Si no recuerdo mal, a veces la memoria falla, fue hasta bien entrado el siglo XXI el poder disfrutar de una València prácticamente con la persiana bajada durante la celebración de la Pascua cristiana. O lo que es lo mismo una ciudad que echaba el cerrojo.
Sin bicicletas, ni patinetes, ni casas de apuestas, ni apartamentos turísticos. Playas, iglesias, taxis, museos, cines, bingos, tuburios, locales de alterne y poco más cumplían con los servicios mínimos.
La ciudad aburría de norte a sur y de este a oeste. Cerrada por vacaciones, el Cabanyal lo peinábamos poco pese a la profunda confesionalidad de mis padres. Nunca fuimos al paso de la Semana Santa Marinera. La Canyada en la Pascua fue el dorado de los ochenta, y una playa del sur el retiro de los noventa. Turismo de proximidad.
Trayectos cortos, no comer carne, ayunar, penitencia, suponía cumplir con la dieta católica, y por imposición validar el Vía Crucis. Mis viejos crecieron, se hicieron mayores, yo, menos joven dejé de comulgar, dejé de creer. Nada que celebrar ni antes, ni ahora durante el viernes negro. La vida se vive una sola vez.
València se sumó tarde al caballo de troya del turismo, viviendo un turismo ferial de lunes a jueves durante las décadas de los ochenta y noventa. Cualquier veterano de la hostelería, empleado de hotel o profesional del sector del taxi lo puede corroborar.
Tras el cambio de gobierno municipal y autonómico, la ciudad dio un volantazo. Los eventos, magnos, se apoderaron del Cap i Casal. Las ciencias crearon su ciudad, y la exposición al mundo de València aterrizó de las américas. València su puerto. Manises su aeropuerto. América desde entonces descubriría València.
Pisando el acelerador, seguimos con la obsesión de ubicar a València en el circuito turístico. Derrapamos. Sin motivos para desacelerar o cambiar de marcha, el Ferrari siguió circulando. La vella y costumbrista polis dio paso a una nueva y vanguardista urbe a la Caltrava con bogavante incluido.
Para mí, personalmente, todo cambió en mi patria chica, el día en que leí la triste noticia que ensalzaba la irrupción de una cadena norteamericana, que sirve café en plástico, en detrimento de la juguetería Moñacos. Un duro golpe a la empresa familiar y valenciana.
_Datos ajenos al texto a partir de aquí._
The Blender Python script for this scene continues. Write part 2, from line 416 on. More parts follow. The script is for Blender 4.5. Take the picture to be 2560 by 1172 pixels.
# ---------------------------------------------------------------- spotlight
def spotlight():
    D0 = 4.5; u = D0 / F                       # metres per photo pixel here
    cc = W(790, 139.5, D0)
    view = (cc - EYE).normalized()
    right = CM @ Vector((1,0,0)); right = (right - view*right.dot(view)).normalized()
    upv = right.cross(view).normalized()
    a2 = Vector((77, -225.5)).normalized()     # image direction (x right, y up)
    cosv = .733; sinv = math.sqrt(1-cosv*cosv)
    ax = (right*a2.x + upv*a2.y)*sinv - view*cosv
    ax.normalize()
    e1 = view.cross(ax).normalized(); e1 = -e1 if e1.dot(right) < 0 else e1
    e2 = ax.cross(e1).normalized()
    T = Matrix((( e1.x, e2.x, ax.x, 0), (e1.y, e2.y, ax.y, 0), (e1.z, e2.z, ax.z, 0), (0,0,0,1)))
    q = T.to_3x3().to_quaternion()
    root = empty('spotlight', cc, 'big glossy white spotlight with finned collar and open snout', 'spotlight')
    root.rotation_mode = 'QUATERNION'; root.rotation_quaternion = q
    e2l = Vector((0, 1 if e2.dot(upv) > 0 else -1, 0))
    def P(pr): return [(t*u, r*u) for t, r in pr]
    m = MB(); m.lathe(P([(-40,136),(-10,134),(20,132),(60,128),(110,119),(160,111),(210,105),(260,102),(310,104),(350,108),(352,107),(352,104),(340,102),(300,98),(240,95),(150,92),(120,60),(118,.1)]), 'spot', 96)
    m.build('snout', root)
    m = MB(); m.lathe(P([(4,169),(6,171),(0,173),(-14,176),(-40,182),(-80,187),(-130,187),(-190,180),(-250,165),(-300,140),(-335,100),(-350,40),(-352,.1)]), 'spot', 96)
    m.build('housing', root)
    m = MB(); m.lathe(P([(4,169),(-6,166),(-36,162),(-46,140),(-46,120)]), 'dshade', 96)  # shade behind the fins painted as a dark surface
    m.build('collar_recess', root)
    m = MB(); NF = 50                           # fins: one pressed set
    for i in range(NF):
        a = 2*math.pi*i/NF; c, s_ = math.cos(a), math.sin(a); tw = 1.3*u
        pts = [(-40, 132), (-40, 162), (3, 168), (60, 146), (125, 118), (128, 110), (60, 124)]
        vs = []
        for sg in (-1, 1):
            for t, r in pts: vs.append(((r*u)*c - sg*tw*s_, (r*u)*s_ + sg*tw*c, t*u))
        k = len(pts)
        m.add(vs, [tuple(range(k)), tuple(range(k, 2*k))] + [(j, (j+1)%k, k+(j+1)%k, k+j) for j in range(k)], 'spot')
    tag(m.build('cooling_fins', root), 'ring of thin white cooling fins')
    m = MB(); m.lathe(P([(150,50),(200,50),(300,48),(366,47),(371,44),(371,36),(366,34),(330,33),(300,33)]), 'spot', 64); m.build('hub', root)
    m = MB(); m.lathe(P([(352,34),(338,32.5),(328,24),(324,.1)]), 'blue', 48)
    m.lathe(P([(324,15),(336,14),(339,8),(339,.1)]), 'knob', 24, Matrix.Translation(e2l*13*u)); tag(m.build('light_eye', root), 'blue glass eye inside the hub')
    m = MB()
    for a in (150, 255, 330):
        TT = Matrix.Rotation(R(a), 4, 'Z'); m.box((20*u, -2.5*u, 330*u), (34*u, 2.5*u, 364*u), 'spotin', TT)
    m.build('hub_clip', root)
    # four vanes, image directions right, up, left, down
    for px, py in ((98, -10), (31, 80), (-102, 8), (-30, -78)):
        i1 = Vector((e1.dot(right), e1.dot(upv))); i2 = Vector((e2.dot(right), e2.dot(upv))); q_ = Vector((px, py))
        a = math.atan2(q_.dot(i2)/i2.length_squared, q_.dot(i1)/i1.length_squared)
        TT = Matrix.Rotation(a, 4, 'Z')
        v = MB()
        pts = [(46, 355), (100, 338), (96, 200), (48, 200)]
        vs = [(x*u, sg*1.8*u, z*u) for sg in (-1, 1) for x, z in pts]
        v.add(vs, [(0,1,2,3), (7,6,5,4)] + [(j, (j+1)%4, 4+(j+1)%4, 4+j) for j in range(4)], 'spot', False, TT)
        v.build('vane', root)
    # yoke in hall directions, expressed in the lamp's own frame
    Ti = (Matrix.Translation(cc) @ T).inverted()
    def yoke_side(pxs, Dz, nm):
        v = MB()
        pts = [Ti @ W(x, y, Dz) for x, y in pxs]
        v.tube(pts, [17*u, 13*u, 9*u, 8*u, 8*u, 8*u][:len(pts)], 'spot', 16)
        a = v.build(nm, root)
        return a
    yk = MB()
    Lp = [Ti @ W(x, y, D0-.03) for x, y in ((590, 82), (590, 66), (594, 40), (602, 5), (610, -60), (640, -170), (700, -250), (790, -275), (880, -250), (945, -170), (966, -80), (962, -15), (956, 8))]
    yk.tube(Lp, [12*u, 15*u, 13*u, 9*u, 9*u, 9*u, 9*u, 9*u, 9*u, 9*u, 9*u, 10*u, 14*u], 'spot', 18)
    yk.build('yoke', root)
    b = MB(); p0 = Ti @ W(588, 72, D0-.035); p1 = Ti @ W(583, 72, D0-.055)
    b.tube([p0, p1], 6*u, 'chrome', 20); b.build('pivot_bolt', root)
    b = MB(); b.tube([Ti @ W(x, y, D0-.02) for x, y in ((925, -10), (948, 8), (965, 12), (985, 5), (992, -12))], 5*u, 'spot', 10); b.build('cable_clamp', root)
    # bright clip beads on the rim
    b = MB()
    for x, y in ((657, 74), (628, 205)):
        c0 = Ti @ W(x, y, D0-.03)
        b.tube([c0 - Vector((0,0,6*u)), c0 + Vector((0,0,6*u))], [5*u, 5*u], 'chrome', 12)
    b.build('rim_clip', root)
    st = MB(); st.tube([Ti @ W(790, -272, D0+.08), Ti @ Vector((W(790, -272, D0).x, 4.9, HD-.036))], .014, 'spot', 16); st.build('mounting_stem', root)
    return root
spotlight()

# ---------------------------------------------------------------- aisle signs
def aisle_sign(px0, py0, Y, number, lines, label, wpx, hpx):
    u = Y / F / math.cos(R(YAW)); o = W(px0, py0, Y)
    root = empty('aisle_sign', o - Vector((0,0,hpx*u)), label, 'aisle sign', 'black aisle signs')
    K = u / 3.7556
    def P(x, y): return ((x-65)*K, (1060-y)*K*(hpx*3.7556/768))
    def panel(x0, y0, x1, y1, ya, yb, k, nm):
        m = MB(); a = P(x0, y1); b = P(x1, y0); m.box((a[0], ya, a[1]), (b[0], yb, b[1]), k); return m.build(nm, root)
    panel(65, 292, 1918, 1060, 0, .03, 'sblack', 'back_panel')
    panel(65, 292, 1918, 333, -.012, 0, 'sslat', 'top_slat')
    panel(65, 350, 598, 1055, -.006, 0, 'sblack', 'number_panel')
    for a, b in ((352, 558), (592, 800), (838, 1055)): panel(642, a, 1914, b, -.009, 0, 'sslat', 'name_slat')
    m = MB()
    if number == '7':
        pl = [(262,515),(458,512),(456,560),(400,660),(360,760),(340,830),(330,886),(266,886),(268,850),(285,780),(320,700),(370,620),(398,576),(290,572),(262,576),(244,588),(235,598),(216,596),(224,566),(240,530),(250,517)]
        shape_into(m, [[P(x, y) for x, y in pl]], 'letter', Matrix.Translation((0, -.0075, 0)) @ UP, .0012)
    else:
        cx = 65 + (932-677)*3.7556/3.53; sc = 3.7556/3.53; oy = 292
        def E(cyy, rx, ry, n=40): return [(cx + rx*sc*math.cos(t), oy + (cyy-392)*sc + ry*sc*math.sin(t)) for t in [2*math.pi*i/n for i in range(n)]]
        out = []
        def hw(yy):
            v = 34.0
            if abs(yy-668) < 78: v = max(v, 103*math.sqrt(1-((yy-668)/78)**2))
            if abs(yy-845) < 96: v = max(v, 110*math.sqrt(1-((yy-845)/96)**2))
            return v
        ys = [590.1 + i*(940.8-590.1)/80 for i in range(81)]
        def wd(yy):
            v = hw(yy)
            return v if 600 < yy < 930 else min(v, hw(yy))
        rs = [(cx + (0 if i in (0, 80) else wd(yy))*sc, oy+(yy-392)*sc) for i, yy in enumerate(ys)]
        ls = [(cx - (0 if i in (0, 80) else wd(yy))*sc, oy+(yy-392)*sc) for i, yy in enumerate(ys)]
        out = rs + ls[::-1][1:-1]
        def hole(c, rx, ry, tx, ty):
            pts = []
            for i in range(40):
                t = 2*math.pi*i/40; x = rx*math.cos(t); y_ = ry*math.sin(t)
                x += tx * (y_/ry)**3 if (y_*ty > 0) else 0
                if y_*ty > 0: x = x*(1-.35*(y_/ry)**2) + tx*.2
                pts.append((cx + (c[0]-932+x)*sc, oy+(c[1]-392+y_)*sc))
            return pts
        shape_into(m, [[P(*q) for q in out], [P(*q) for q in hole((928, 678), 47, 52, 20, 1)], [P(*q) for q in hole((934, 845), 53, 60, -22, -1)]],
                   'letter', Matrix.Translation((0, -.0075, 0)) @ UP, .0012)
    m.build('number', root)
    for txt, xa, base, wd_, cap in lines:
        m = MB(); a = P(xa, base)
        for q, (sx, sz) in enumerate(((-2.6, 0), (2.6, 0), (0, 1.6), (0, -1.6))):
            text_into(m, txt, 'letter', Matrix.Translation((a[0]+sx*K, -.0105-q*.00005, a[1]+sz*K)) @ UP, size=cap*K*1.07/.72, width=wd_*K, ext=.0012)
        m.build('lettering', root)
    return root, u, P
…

Aquel frívolo cambio de escaparate parecía que revalorizaba la fachada de la capital del Turia. Era lo contrario. Nos despersonalizaba. Nos desarraigaba. Nos mimetizaba. El rosario quedó en manos de los más fervientes seguidores de Jesús de Nazaret, y el resto, optó ya no por desplazarse al pueblo o aldea de sus antepasados a comer la mona de Pascua y volar el cachirulo, sino a viajar por el mundo.
Las cruces y las estampitas se volaron al subir las escalinatas de los aeroplanos, y solo se salvó de la cruz, el símbolo de santiguarse ante las azafatas al rebasar la cabina para velar por un vuelo sin turbulencias con un final feliz.
La València pascuera ha quedado en manos de los que nos visitan y los trabajadores del sector servicios. La València turística es el maná de los que ven en el viajero, los apartamentos han sustituido a las fondas, la oportunidad de ver aumentados sus ingresos en sus cartillas de ahorro.
Esa València, la de hoy, cada vez resulta menos practicable, cómoda, e incomprendida para muchos de los inquilinos que ven más complicado acceder al alquiler de una vivienda, que Francisco Franco duerma en el Valle de los Caídos.
Troya cayó en una emboscada. Ardió. Deseo que València no caiga en el mismo error. No nos desconfíemos. El caballo fue un regalo. El turismo también. Con esta reflexión no quiero que ardamos en el infierno, luego será imposible volver a resucitar, si existe esa remota posibilidad.